Brand Value chain

  • Brand Attitudes

The third element is brand attitudes and overall evaluations of the brand in terms of quality and satisfaction it generates. Brand equity is not essentially affiliated only with high-quality products. Equity depends on the credibility of the quality claims . When a company ‘‘cheats’’ consumers by promising high quality but delivering low quality, they will lose return on their brand investments, their reputation for high quality, or both (Shaprio, 1983, 1985). Only high-quality companies may preserve a high price because signalling high quality but delivering low quality is not likely to be successful in the long run (Erdem, 2001). Some brands have higher brand equity because of their price value. Honda cars have brand equity because of their performance compared to price, whereas Lexus cars have their equity with the help of their high performance and social image.

  • Brand Attachment

Fourth is brand attachment, which represents the loyalty of customers. How likely are consumers to continue to choose/repurchase the brand? How likely are consumers to recommend the brand to a friend/associate? Brand loyalty emerges as a consequence of brand equity rather than its predecessor . Attracting new customers is more costly than retaining customers. Greater customer retention indicates a more stable customer base that provides a somewhat predictable source of future revenue as customers return to buy again, and is less vulnerable to competition and environmental changes.

  • Brand Activity

The fifth and last element is brand activity. This represents the extent to which customers purchase and use the brand, talk to others about it, search brand information, promotions, and events. Another example is how the brand activity is used on social platforms like Instagram. Instagram is an application to exchange pictures on mobile devices. Searching Instagram.com using #Samsung shows 3,1 million messages, while #apple reveals 5,6 million messages. This means more people are talking about Apple than Samsung.

3. Brand Performance

Market- or brand performance can be defined as how customers react or respond in the marketplace to the brand in a variety of ways, as in what customers actually have done in relation to a brand, which is manifested in market performance data, such as: market share, sales, sales growth, market penetration, (actual) price premium or share-of wallet. What these responses have in common is that they decide the cash flows that a brand contributes. While it should be self evident, it is important to highlight that a 100% link between mindset and performance is never present and a brand’s market performance is not solely influenced by its status in the customer’s mindset (contextual factors, such as competitive actions, distribution and relations to channel partners, moderate the relationship) How the market responds to customer mindset and marketplace multiplier depends on six aspects or dimensions of that response.

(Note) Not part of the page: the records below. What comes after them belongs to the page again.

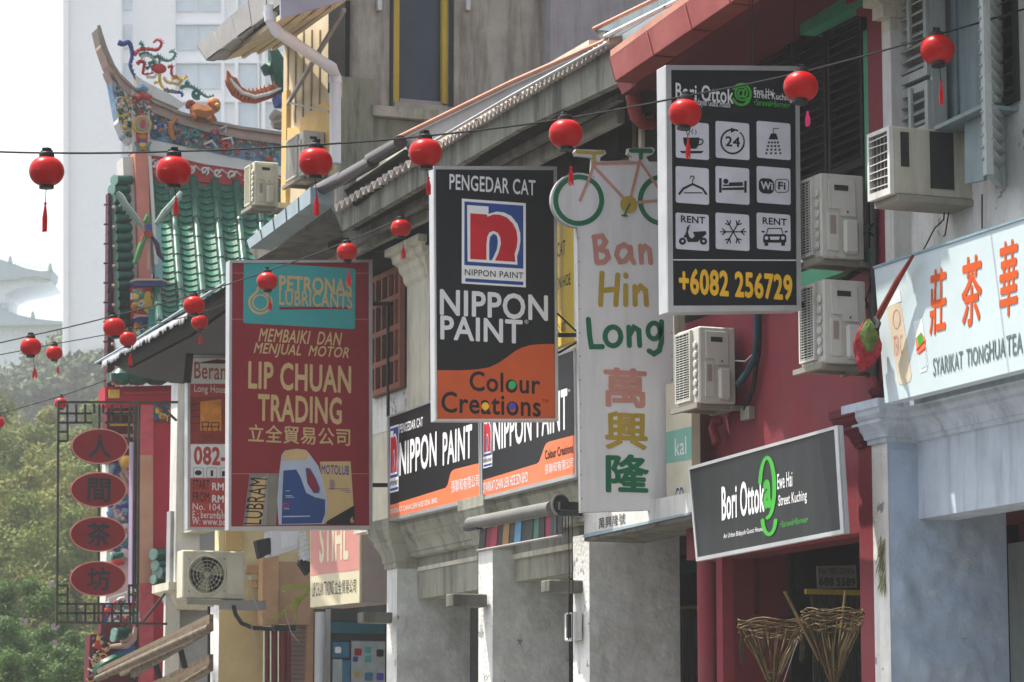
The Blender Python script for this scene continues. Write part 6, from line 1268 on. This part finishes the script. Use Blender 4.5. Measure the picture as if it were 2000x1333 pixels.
# below the dark eave: bulging green tiles, beams, columns, walls
for x_, r_ in ((232, .16), (262, .2), (300, .2)): MB().lathe(z.pt(x_, 738, .15), [(r_ * .5, -.12), (r_, -.06), (r_ * 1.05, .03), (r_ * .6, .1)], 14).build('bulging_tile', M('glaze'), tp, smooth=True)
z.slab('tile_bed', [(214, 728), (330, 722), (330, 742), (216, 745)], M('glaze_pan'), tp, th=.3, k=.05)
z.slab('beam', [(206, 756), (350, 752), (350, 790), (206, 792)], M('t_wall_red'), tp, th=.4, k=-.02); z.slab('beam_lip', [(240, 766), (350, 764), (350, 769), (240, 771)], M('t_red'), tp, th=.1, k=.03); z.slab('gilt_block', [(212, 762), (232, 762), (232, 778), (212, 778)], M('t_gold'), tp, th=.1, k=.04)
z.slab('column', [(272, 792), (297, 792), (297, 1420), (270, 1420)], M('t_beige'), tp, th=.4, k=.06); z.slab('column_band', [(271.5, 792), (297.5, 792), (297.5, 890), (271.5, 890)], M('t_pinkred', S('b8525a'), .7, var=.2, sc=8), tp, th=.42, k=.063); z.slab('column_band', [(271, 1140), (297.5, 1140), (297.5, 1420), (270, 1420)], M('t_pinkred'), tp, th=.42, k=.063)
z.slab('wall', [(297, 792), (352, 792), (352, 1420), (297, 1420)], M('t_wall_red'), tp, th=.3, k=-.02); z.slab('corner_panel', [(298, 792), (345, 792), (345, 822), (298, 822)], M('t_teal'), tp, th=.1, k=.02); relief(tp, z, [(305, 795), (345, 795), (345, 818), (305, 818)], 24, ['t_orange', 't_navy', 't_gold'], (.03, .05), .05, 21)
z.slab('dark_strip', [(266, 792), (271, 792), (269, 1300), (264, 1300)], M('maroon_dark'), tp, th=.2, k=.02); z.slab('lilac_strip', [(258, 860), (264, 860), (262, 1180), (256, 1180)], M('t_lilac', S('8f7f9a'), .6), tp, th=.2, k=.03)
# side gable between the ovals
z2 = SY(TY + 1.6)
z2.slab('gable_wall', [(212, 900), (268, 880), (268, 1180), (206, 1180)], M('t_white'), tp, th=.4, k=0); z2.slab('gable_panel', [(240, 905), (262, 960), (262, 1010), (236, 940)], M('t_navy'), tp, th=.1, k=.05)
tubes('gable_trim', 't_pink', [[(228, 895), (245, 930), (262, 955)], [(232, 925), (250, 965), (262, 975)]], .05, sh=z2); tubes('gable_trim', 't_red', [[(205, 1105), (232, 1098), (240, 1100)]], .06, sh=z2)
relief(tp, z2, [(214, 905), (262, 890), (262, 1090), (212, 1090)], 150, ['t_white', 't_teal', 't_navy', 't_pink', 't_blue'], (.04, .08), .08, 31)
z2.slab('upper_frame', [(206, 792), (266, 792), (266, 905), (206, 905)], M('maroon_dark'), tp, th=.3, k=.1)
for i in range(4): z2.slab('gilt_rail', [(212, 806 + 22 * i), (262, 806 + 22 * i), (262, 812 + 22 * i), (212, 812 + 22 * i)], M('t_gold' if i % 2 else 't_pink'), tp, th=.1, k=.14)
MB().ball(z2.pt(240, 905, .2), .1, 10).build('gilt_finial', M('t_gold'), tp, smooth=True)
# lower green tile ends
for x_, y_, L, r_ in ((290, 1086, 48, .075), (293, 1108, 44, .07), (298, 1122, 42, .085), (290, 1135, 40, .06), (214, 1238, 34, .06), (212, 1248, 30, .055), (205, 1092, 28, .05)):
    a, b = z.pt(x_, y_, .3), z.pt(x_ + L, y_ - 7, .1); MB().tube([a, b], r_, 12).build('stub_tile', M('glaze'), tp, smooth=True); MB().lathe(a, [(r_ * 1.12, -.01), (r_ * 1.12, .02)], 12, ax=(-1, -.5, 0)).build('tile_disc', M('t_teal_pale'), tp)
z.slab('tile_bed', [(295, 1078), (345, 1062), (345, 1152), (300, 1150)], M('glaze_pan'), tp, th=.3, k=.04)
z.slab('white_rail', [(205, 1170), (258, 1152), (259, 1157), (206, 1176)], M('t_white'), tp, th=.06, k=.2)
z.slab('lower_wall', [(176, 1240), (270, 1230), (270, 1420), (170, 1420)], M('maroon_dark'), tp, th=.3, k=.0); z.slab('blue_panel', [(205, 1285), (262, 1255), (262, 1285), (205, 1310)], M('t_blue2', S('3a5c9a'), .6, var=.1), tp, th=.1, k=.05)
tubes('curved_trim', 't_pink', [[(262, 1226), (258, 1248), (245, 1262), (210, 1264)], [(250, 1230), (246, 1248), (232, 1254)]], .05, sh=z, k=.1)
tubes('green_crest', 'glaze', [[(238, 1285), (215, 1290), (195, 1300), (182, 1312), (178, 1330)], [(235, 1300), (222, 1310), (205, 1314)]], .08, sh=z, k=.25)
relief(tp, z, [(180, 1240), (208, 1240), (205, 1330), (172, 1330)], 60, ['brass', 't_red', 't_eggplant', 't_gold'], (.03, .05), .1, 41); relief(tp, z, [(204, 1180), (264, 1180), (264, 1215), (204, 1215)], 50, ['t_red', 't_teal', 't_white', 't_navy'], (.04, .07), .1, 42)
z2.slab('left_return', [(200, 1180), (262, 1180), (262, 1245), (196, 1245)], M('maroon_dark'), tp, th=.2, k=0)
def scrolls(nm, mat, Ls, r, par, k=0):
    rnd = random.Random(len(Ls) * 7 + int(Ls[0][0][0])); m = MB()
    for L in Ls:
        P_ = []
        for i in range(len(L) - 1):
            p0, p1, p2, p3 = L[max(i - 1, 0)], L[i], L[i + 1], L[min(i + 2, len(L) - 1)]
            for j in range(5):
                t_ = j / 5; P_.append(tuple(.5 * (2 * p1[c] + (p2[c] - p0[c]) * t_ + (2 * p0[c] - 5 * p1[c] + 4 * p2[c] - p3[c]) * t_ ** 2 + (3 * p1[c] - p0[c] - 3 * p2[c] + p3[c]) * t_ ** 3) for c in (0, 1)))
        P_.append(L[-1]); n = len(P_); m.tube([zr.pt(a, b, k) for a, b in P_], [r * (1.15 - .75 * i / n) for i in range(n)], 7)
        for i in range(1, n - 1, 1):     # shard scales and barbs along the spine
            a, b = P_[i], P_[i + 1 if i + 1 < n else i]; dx_, dy_ = b[0] - a[0], b[1] - a[1]; q = math.hypot(dx_, dy_) or 1; s_ = 1 if i % 2 else -1; h = rnd.uniform(2.5, 5)
            m.tube([zr.pt(*a, k + .02), zr.pt(a[0] - dy_ / q * h * s_ - dx_ / q * 2, a[1] + dx_ / q * h * s_ - dy_ / q * 2, k + .05)], [r * .5, .004], 4)
    return m.build(nm, M(mat), par, smooth=False)
# ---------------- statues standing on the ridge: things of their own
st = thing('dragon_scrollwork', 'openwork dragon scrolls in blue, red, green and yellow on the left of the temple ridge', 'ornament', zr.pt(300, 190)); tb_ = lambda mt, Ls, r, nm='scroll': scrolls(nm, mt, Ls, r * .62, st)
tb_('t_navy', [[(231, 83), (240, 86), (250, 83), (256, 92), (258, 110), (254, 128), (262, 148), (268, 158)]], .07, 'tail'); tb_('t_red', [[(262, 108), (272, 98), (290, 96), (306, 98), (314, 90), (314, 82), (306, 79), (299, 84)], [(268, 125), (275, 120), (282, 124), (280, 135), (280, 145), (300, 143)], [(296, 132), (306, 135), (318, 138), (322, 130)]], .05)
tb_('t_teal', [[(272, 108), (285, 104), (300, 112), (310, 110), (320, 118), (334, 118), (342, 108), (338, 101), (330, 103)], [(272, 84), (278, 88), (277, 97)], [(290, 125), (300, 122), (304, 130), (312, 120), (308, 112)], [(286, 135), (295, 128)]], .045)
tb_('t_gold', [[(312, 145), (312, 160), (318, 172), (332, 180), (345, 178)], [(300, 163), (312, 160)], [(335, 155), (345, 152), (352, 158), (348, 166), (338, 163), (330, 163), (322, 158), (320, 150)], [(352, 158), (362, 152), (366, 148)]], .04)
tb_('t_red', [[(328, 132), (336, 130), (334, 140), (336, 148), (348, 150)]], .035); tb_('t_navy', [[(320, 176), (340, 180), (354, 182), (355, 190)]], .05); tb_('t_teal', [[(352, 172), (365, 168), (378, 172), (392, 182), (404, 190), (418, 187)], spiral(384, 184, 9, 1), [(362, 160), (370, 165)]], .05)
tb_('t_white', [[(266, 155), (278, 162), (290, 170), (300, 178)], [(284, 150), (300, 152), (306, 144)], [(275, 112), (288, 108), (302, 118), (304, 128)]], .05); MB().ball(zr.pt(310, 134, 0), .11, 10, (1.2, .6, .8)).build('dragon_head', M('t_red'), st, smooth=True)
ln = thing('lion_statue', 'small orange lion statue walking along the temple ridge', 'statue', zr.pt(395, 236))
bm_ = [(368, 222), (378, 220), (392, 224), (404, 222), (410, 214)]; tubes('body', 't_orange', [bm_], .13, par=ln, k=.15)
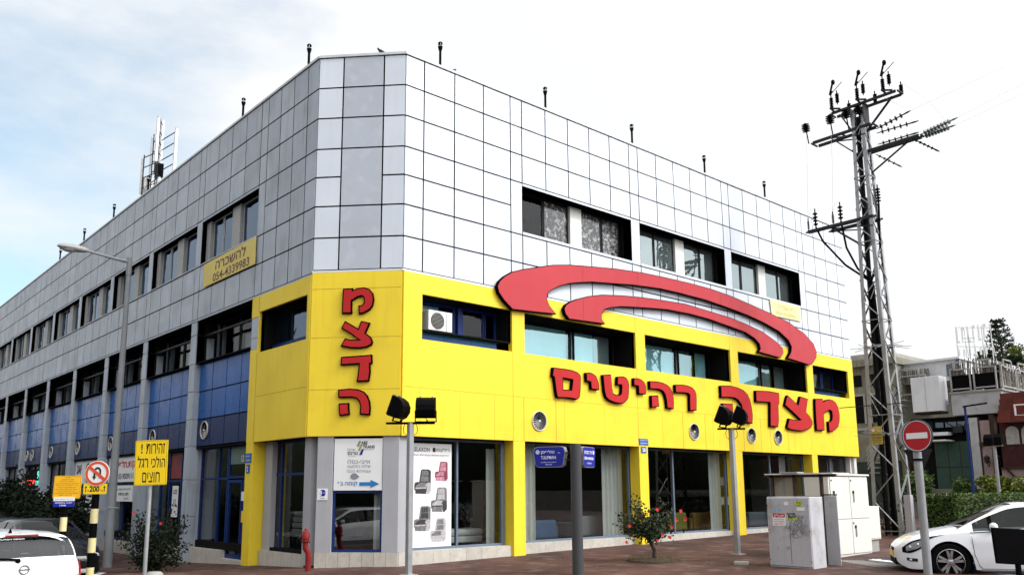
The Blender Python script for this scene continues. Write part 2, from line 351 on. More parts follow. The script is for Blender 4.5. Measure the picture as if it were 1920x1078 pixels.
TRACE={
 'memsofit':[[(4.8,4.89),(5.29,4.89),(5.54,4.88),(5.74,4.84),(5.84,4.78),(5.87,4.7),(5.85,4.42),(5.81,4.17),(5.76,4.12),(5.68,4.08),(5.6,4.09),(5.44,4.1),(5.24,4.1),(5.0,4.08),(4.93,4.1),(4.9,4.2),(4.86,4.44),(4.83,4.63),(4.76,4.65)],[(5.17,4.63),(5.54,4.61),(5.49,4.34),(5.17,4.32)]],
 'yod1':[[(6.08,4.86),(6.25,4.88),(6.38,4.85),(6.49,4.8),(6.54,4.72),(6.59,4.62),(6.61,4.52),(6.6,4.41),(6.28,4.41),(6.26,4.61),(6.09,4.62)]],
 'tet':[[(6.77,4.86),(7.11,4.9),(7.13,4.76),(7.15,4.51),(7.19,4.37),(7.32,4.33),(7.46,4.34),(7.53,4.37),(7.56,4.45),(7.57,4.63),(7.37,4.62),(7.4,4.86),(7.64,4.89),(7.78,4.86),(7.87,4.78),(7.9,4.67),(7.88,4.42),(7.84,4.26),(7.72,4.15),(7.6,4.1),(7.45,4.08),(7.22,4.1),(7.01,4.15),(6.88,4.23),(6.82,4.39),(6.79,4.67)]],
 'yod2':[[(8.12,4.88),(8.32,4.89),(8.48,4.86),(8.6,4.79),(8.66,4.69),(8.67,4.55),(8.65,4.44),(8.32,4.42),(8.32,4.65),(8.11,4.66)]],
 'he1':[[(8.85,4.85),(9.21,4.87),(9.49,4.85),(9.7,4.8),(9.85,4.72),(9.94,4.59),(9.98,4.43),(9.99,4.27),(9.96,4.07),(9.64,4.09),(9.62,4.34),(9.57,4.49),(9.47,4.59),(9.34,4.62),(9.19,4.63),(8.85,4.61)]],
 'he1f':[[(8.9,4.42),(9.24,4.45),(9.24,4.3),(9.26,4.11),(8.9,4.06)]],
 'resh':[[(10.09,4.84),(10.44,4.87),(10.73,4.86),(10.96,4.82),(11.1,4.73),(11.16,4.61),(11.16,4.44),(11.13,4.1),(10.78,4.07),(10.8,4.57),(10.73,4.61),(10.49,4.61),(10.08,4.59)]],
 'he2':[[(12.51,5.0),(13.05,5.04),(13.5,5.01),(13.84,4.94),(14.07,4.82),(14.21,4.63),(14.28,4.37),(14.31,4.12),(14.26,3.84),(13.73,3.87),(13.73,4.2),(13.66,4.44),(13.49,4.58),(13.28,4.64),(13.01,4.64),(12.51,4.61)]],
 'he2f':[[(12.57,4.42),(13.13,4.44),(13.14,4.28),(13.16,3.88),(12.57,3.86)]],
 'dalet':[[(14.58,4.99),(15.42,5.03),(16.08,5.01),(16.05,4.61),(15.98,4.59),(15.96,4.05),(15.88,3.79),(15.37,3.8),(15.45,4.63),(14.56,4.6)]],
 'tsadi':[[(16.65,4.97),(17.34,4.66),(17.52,4.99),(18.06,4.93),(17.92,4.58),(17.87,4.43),(18.13,4.28),(18.28,4.11),(18.27,4.0),(18.15,3.88),(17.85,3.78),(17.46,3.72),(17.02,3.72),(16.68,3.74),(16.47,3.8),(16.65,4.14),(16.93,4.11),(17.2,4.11),(17.45,4.13),(16.96,4.36),(16.42,4.6),(16.55,4.86)]],
 'mem':[[(18.59,4.98),(19.15,5.01),(19.19,4.9),(19.4,4.98),(19.68,5.03),(19.94,5.01),(20.16,4.93),(20.33,4.74),(20.39,4.48),(20.34,4.21),(20.22,4.01),(19.96,3.87),(19.68,3.79),(19.47,3.78),(19.47,4.17),(19.67,4.19),(19.77,4.28),(19.81,4.41),(19.78,4.56),(19.67,4.61),(19.44,4.56),(19.16,4.43),(19.14,3.81),(18.55,3.79),(18.54,4.12),(18.55,4.58)]],
 'bigarc':[[(3.32,6.26),(3.03,6.46),(2.85,6.64),(2.8,6.8),(2.88,6.95),(3.06,7.11),(3.34,7.28),(3.69,7.4),(4.21,7.55),(4.82,7.72),(5.48,7.84),(6.39,7.95),(7.39,8.06),(8.58,8.15),(9.82,8.19),(11.05,8.21),(12.13,8.2),(13.26,8.14),(14.33,8.03),(15.7,7.87),(17.02,7.69),(18.11,7.38),(18.72,7.07),(18.9,6.78),(18.84,6.55),(18.47,6.26),(18.24,6.22),(16.75,6.32),(17.02,6.58),(17.08,6.78),(16.87,7.01),(16.29,7.25),(15.34,7.44),(14.29,7.58),(13.11,7.68),(11.88,7.76),(10.5,7.78),(9.5,7.77),(9.02,7.74),(8.18,7.68),(7.29,7.58),(6.38,7.48),(5.86,7.38),(5.43,7.28),(5.04,7.14),(4.77,7.0),(4.61,6.87),(4.58,6.71),(4.67,6.55),(4.92,6.35),(4.12,6.3)]],
 'smallarc':[[(5.42,6.28),(5.27,6.41),(5.22,6.55),(5.31,6.68),(5.49,6.79),(5.77,6.91),(6.21,7.05),(6.78,7.18),(7.64,7.29),(8.53,7.37),(9.0,7.4),(9.8,7.44),(10.74,7.48),(11.88,7.43),(13.2,7.37),(14.14,7.27),(15.17,7.12),(16.05,6.86),(16.46,6.67),(16.5,6.5),(16.28,6.28),(14.84,6.35),(14.98,6.48),(14.93,6.65),(14.64,6.81),(14.1,6.95),(13.16,7.04),(11.94,7.14),(10.98,7.17),(9.78,7.15),(8.98,7.08),(8.56,7.04),(7.62,6.94),(7.15,6.84),(6.88,6.75),(6.76,6.59),(6.75,6.46),(6.9,6.33)]],
 'cmem':[[(0.78,6.34),(1.02,6.35),(1.02,6.3),(1.14,6.35),(1.29,6.36),(1.41,6.32),(1.5,6.22),(1.53,6.08),(1.51,5.92),(1.44,5.82),(1.3,5.74),(1.17,5.72),(1.16,5.93),(1.25,5.94),(1.29,6.0),(1.28,6.11),(1.23,6.15),(1.13,6.12),(1.0,6.04),(1.01,5.74),(0.77,5.74),(0.77,6.05)]],
 'ctsadi':[[(0.85,5.57),(1.17,5.38),(1.23,5.56),(1.45,5.51),(1.4,5.39),(1.35,5.27),(1.47,5.18),(1.52,5.07),(1.5,4.99),(1.38,4.93),(1.2,4.91),(0.99,4.92),(0.76,4.97),(0.86,5.16),(1.01,5.12),(1.17,5.12),(0.98,5.26),(0.76,5.39)]],
 'cdalet':[[(0.78,4.72),(1.18,4.74),(1.51,4.76),(1.52,4.55),(1.47,4.54),(1.48,4.35),(1.45,4.14),(1.16,4.13),(1.19,4.36),(1.2,4.54),(0.77,4.52)]],
 'che':[[(0.73,3.96),(1.01,3.98),(1.19,3.96),(1.33,3.91),(1.42,3.82),(1.48,3.68),(1.5,3.54),(1.49,3.36),(1.25,3.38),(1.26,3.57),(1.23,3.67),(1.17,3.74),(1.06,3.77),(0.74,3.77)]],
 'chef':[[(0.75,3.64),(0.99,3.65),(1.0,3.51),(1.02,3.38),(0.78,3.35),(0.76,3.49)]],
}
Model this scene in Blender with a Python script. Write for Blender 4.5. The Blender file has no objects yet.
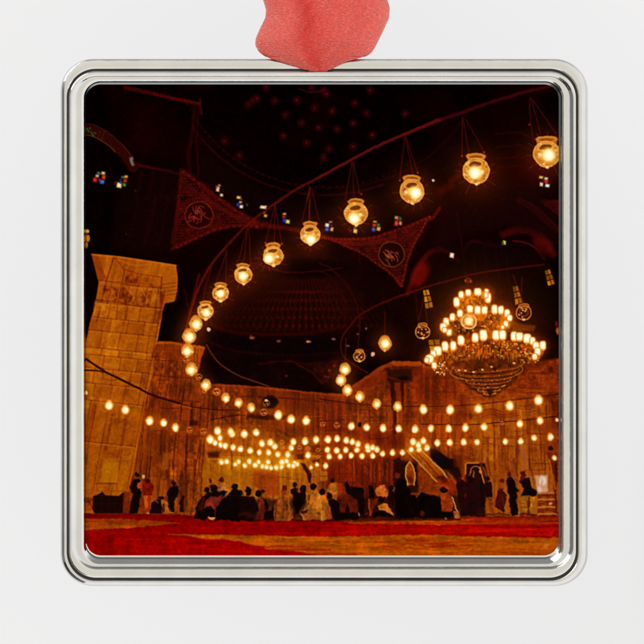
import math
import numpy as np

# ------------------------------------------------------------------ the printed picture
# The little metal ornament carries a flat printed photograph.  The print is painted here, shape by
# shape, into the vertex colours of one fine sheet (PX per sheet unit), in units of 1/100 scene unit.
STEP = 0.625
X0, Y0, X1, Y1 = 83.0, 81.5, 562.0, 559.0
NX = int((X1 - X0) / STEP) + 1
NY = int((Y1 - Y0) / STEP) + 1
GX, GY = np.meshgrid(X0 + STEP * np.arange(NX), Y0 + STEP * np.arange(NY))
IMG = np.zeros((NY, NX, 3), dtype=np.float64)
IDS = np.zeros((NY, NX), dtype=np.int32)
PARTS = []            # (name, label, size)
CUR = [0]
rng = np.random.default_rng(11)


WARP = [0.0]


class part:
    def __init__(self, name, label=None, size=0.0):
        PARTS.append([name, label, size])
        self.i = len(PARTS)

    def __enter__(self):
        self.old = CUR[0]
        CUR[0] = self.i

    def __exit__(self, *a):
        CUR[0] = self.old


def win(x0, y0, x1, y1):
    i0 = max(0, int((x0 - X0) / STEP)); i1 = min(NX, int((x1 - X0) / STEP) + 2)
    j0 = max(0, int((y0 - Y0) / STEP)); j1 = min(NY, int((y1 - Y0) / STEP) + 2)
    return (slice(j0, max(j0, j1)), slice(i0, max(i0, i1)))


def put(w, cov, col, mark=True):
    col = np.asarray(col, dtype=np.float64)
    IMG[w] += (col - IMG[w]) * cov[..., None]
    if CUR[0] and mark:
        s = IDS[w]
        s[cov > 0.5] = CUR[0]


def cover(d, soft):
    t = np.clip(0.5 - d / (0.72 * soft), 0, 1)
    return t * t * (3 - 2 * t)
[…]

  • The first is price premium. How much is the customer willing to pay more for the brand, compared to a similar competitive product?
  • Second is price elasticity. How much does the customers demand increase or decrease when the price rises or declines?
  • The third dimension is market share. This dimension measures the impact of the marketing program investment on product sales.

Together, these three dimensions determine the direct revenue stream for the brand over time. Brand value grows with higher market share and larger price premiums. Companies get larger price premiums partly from elastic response to a price decline and inelastic response to a price increase.

  • The fourth dimension is expansion success. How well do new products sell that are launched in related categories? This dimension shows the potential that brand expansions have for the brand.
  • The fifth dimension is cost structure. How well can companies reduce the cost of the marketing program investment for the brand because of beneficial customer mindset? When a company has an effective marketing program, it can lower the total costs of the marketing investment . For example, by doing less reruns of TV-commercials or other adds, because consumers remembered it effectively the first time they were exposed to the add or commercial.

These five dimensions combined lead to brand profitability, the sixth dimension.

Concluding, in this stage brand value appears with profitable sales.

4. Shareholder Value

Shareholders value is the value a company creates and is reflected in the stock price and dividend disbursed by the company. The fundamental assumption of shareholder value is that the true value of a company is the based on future cash flows, discounted by the cost of capital (Clarke, 2001). A company that fails to deliver value to customers is acting against long-term interest of shareholders. The conservation of customers positively affects shareholder value by reducing the volatility and risk associated with anticipated future cash flows (Anderson et al, 2004).

Three indicators that are important: stock prices, price/earnings ratio and market capitalization. Brand value reacts positively on high and stable stock prices, a high price/earnings ratio, and large market capitalization.